- [INPUT ROWS]
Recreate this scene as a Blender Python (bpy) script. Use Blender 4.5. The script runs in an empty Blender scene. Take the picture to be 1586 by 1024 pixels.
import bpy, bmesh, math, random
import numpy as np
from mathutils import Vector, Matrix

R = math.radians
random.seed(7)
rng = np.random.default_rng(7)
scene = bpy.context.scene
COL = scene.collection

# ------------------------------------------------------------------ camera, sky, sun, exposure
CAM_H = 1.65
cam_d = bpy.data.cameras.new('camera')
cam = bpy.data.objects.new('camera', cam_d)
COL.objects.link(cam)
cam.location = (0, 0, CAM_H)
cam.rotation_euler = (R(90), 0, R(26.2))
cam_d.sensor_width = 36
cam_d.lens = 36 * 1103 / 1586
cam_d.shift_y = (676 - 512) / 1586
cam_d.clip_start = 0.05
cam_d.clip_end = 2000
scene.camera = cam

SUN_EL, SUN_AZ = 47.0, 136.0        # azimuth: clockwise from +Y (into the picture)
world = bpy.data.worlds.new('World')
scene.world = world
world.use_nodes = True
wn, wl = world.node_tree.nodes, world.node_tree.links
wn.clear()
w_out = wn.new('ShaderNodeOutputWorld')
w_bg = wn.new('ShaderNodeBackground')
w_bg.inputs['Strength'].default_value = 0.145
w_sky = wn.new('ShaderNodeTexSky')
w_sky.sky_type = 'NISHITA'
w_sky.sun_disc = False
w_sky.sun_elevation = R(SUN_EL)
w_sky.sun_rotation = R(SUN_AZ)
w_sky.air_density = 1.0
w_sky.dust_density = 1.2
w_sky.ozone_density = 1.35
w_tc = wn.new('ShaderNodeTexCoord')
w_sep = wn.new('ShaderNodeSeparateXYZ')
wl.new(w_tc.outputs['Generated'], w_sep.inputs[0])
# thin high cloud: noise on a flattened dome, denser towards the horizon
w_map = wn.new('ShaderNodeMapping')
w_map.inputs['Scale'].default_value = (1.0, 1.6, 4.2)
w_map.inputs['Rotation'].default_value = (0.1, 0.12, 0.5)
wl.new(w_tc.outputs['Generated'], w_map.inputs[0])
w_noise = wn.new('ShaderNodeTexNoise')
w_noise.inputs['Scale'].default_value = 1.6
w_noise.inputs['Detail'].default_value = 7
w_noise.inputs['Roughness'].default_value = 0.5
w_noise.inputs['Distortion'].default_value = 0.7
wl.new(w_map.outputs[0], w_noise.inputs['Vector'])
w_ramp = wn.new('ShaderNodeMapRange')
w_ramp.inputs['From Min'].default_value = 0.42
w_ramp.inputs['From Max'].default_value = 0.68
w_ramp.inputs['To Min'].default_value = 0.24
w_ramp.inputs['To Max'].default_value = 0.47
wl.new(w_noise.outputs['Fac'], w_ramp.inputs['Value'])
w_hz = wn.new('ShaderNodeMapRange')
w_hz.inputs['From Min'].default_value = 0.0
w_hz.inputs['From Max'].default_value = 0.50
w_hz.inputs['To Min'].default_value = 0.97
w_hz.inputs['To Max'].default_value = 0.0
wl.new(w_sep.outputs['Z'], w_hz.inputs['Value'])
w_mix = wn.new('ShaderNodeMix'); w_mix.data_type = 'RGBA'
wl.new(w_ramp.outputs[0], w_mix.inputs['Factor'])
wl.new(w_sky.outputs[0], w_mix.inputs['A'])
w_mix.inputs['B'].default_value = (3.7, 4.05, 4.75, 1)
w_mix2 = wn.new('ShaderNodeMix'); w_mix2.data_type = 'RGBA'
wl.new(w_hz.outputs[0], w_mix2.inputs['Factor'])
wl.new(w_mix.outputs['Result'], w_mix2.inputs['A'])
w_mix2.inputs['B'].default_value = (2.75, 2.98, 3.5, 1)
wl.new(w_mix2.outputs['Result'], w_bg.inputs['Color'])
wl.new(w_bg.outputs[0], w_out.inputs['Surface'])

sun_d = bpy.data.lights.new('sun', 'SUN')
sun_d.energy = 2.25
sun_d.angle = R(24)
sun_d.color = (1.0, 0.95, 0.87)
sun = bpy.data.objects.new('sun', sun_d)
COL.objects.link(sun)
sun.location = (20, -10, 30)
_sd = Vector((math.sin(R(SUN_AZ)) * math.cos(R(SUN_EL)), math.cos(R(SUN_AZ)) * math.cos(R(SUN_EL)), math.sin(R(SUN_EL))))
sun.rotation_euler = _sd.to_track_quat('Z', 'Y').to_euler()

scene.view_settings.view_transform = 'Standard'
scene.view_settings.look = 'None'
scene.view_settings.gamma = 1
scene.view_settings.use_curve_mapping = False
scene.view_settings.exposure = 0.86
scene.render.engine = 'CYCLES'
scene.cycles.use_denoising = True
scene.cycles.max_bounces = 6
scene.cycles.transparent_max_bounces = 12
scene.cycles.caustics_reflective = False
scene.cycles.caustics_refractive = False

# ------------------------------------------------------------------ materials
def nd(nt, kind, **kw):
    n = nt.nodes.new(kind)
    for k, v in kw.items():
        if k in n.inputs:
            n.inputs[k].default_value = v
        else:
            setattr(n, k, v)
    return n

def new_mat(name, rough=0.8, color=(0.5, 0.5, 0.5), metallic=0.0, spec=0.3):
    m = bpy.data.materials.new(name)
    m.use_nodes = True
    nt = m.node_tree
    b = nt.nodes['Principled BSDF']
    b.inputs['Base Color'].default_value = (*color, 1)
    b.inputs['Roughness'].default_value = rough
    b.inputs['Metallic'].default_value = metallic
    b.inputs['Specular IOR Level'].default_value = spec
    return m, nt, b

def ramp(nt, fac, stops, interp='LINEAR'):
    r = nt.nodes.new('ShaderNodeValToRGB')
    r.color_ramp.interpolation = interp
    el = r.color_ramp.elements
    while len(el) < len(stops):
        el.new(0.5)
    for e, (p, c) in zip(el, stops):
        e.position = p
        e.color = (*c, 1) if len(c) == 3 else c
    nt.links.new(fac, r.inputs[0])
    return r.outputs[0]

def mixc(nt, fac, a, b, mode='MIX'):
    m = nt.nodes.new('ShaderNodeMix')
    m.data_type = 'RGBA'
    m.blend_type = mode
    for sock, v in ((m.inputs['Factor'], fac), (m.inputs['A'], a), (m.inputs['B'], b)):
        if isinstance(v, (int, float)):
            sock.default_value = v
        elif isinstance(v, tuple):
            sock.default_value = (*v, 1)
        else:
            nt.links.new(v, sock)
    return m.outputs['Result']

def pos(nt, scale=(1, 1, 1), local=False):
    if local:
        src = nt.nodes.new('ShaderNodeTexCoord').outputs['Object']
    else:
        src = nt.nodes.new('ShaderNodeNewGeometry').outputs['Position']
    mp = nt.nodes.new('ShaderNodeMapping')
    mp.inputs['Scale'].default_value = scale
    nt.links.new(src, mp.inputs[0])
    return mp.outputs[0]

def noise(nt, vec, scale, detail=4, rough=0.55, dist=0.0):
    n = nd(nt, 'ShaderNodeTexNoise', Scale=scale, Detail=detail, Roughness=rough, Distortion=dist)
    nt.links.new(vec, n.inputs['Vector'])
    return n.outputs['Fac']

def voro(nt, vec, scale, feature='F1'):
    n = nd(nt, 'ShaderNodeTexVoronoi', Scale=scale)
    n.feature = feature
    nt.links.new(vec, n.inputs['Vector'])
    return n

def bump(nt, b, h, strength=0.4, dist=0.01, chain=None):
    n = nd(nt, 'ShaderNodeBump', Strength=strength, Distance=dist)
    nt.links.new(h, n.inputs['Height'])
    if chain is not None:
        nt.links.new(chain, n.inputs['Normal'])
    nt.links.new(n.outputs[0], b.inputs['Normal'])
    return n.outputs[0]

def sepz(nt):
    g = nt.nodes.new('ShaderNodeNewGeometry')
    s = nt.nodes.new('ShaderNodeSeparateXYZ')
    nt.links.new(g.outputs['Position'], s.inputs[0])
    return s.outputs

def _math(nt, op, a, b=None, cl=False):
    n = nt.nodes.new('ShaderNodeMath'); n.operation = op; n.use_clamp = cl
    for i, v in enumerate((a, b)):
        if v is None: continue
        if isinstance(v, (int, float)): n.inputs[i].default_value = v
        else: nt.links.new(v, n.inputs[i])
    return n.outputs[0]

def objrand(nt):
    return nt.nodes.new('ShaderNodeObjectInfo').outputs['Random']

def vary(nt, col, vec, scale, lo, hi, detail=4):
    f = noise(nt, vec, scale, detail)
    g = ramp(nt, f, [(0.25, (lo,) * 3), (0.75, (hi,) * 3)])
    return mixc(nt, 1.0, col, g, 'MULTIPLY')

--

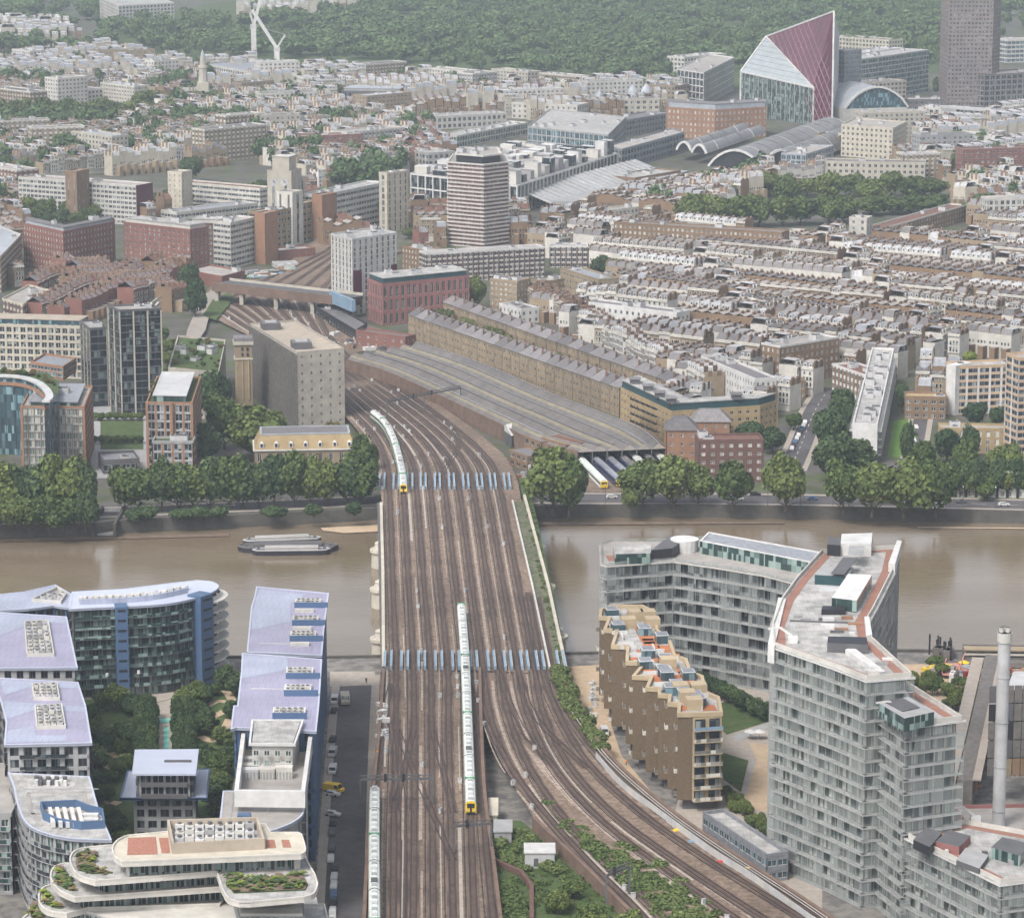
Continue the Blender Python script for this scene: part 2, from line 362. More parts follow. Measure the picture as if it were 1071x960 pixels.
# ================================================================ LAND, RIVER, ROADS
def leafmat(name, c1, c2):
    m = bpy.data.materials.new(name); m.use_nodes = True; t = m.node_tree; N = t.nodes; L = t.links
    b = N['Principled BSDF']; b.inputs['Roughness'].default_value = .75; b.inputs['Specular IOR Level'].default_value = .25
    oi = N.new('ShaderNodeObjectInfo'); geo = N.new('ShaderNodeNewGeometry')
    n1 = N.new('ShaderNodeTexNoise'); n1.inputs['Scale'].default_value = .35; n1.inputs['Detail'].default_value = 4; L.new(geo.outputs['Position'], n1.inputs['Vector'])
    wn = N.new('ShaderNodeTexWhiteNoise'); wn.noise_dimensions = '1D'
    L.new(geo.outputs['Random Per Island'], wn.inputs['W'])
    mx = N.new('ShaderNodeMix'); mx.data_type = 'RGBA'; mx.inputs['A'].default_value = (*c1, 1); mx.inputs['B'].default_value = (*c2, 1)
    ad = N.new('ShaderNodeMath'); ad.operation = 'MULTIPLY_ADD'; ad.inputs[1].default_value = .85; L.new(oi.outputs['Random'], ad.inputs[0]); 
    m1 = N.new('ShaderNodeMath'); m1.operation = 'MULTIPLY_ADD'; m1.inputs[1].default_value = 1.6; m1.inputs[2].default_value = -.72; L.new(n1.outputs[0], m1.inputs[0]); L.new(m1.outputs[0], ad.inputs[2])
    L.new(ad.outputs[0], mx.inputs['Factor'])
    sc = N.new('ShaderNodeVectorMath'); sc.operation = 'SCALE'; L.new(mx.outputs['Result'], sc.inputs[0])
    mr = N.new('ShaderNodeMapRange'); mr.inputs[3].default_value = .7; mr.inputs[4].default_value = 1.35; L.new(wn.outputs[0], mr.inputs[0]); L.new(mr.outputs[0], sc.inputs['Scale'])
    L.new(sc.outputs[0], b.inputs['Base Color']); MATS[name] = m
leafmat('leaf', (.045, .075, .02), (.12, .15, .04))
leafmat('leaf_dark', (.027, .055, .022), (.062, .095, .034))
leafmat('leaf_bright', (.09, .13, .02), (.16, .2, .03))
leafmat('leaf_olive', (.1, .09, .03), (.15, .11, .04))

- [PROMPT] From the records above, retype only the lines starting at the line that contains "Recreate this scene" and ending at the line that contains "scene.camera = cam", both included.

- [TASK OUTPUT]
Recreate this scene as a Blender Python (bpy) script. Use Blender 4.5. The script runs in an empty Blender scene. Take the picture to be 1586 by 1024 pixels.
import bpy, bmesh, math, random
import numpy as np
from mathutils import Vector, Matrix

R = math.radians
random.seed(7)
rng = np.random.default_rng(7)
scene = bpy.context.scene
COL = scene.collection

# ------------------------------------------------------------------ camera, sky, sun, exposure
CAM_H = 1.65
cam_d = bpy.data.cameras.new('camera')
cam = bpy.data.objects.new('camera', cam_d)
COL.objects.link(cam)
cam.location = (0, 0, CAM_H)
cam.rotation_euler = (R(90), 0, R(26.2))
cam_d.sensor_width = 36
cam_d.lens = 36 * 1103 / 1586
cam_d.shift_y = (676 - 512) / 1586
cam_d.clip_start = 0.05
cam_d.clip_end = 2000
scene.camera = cam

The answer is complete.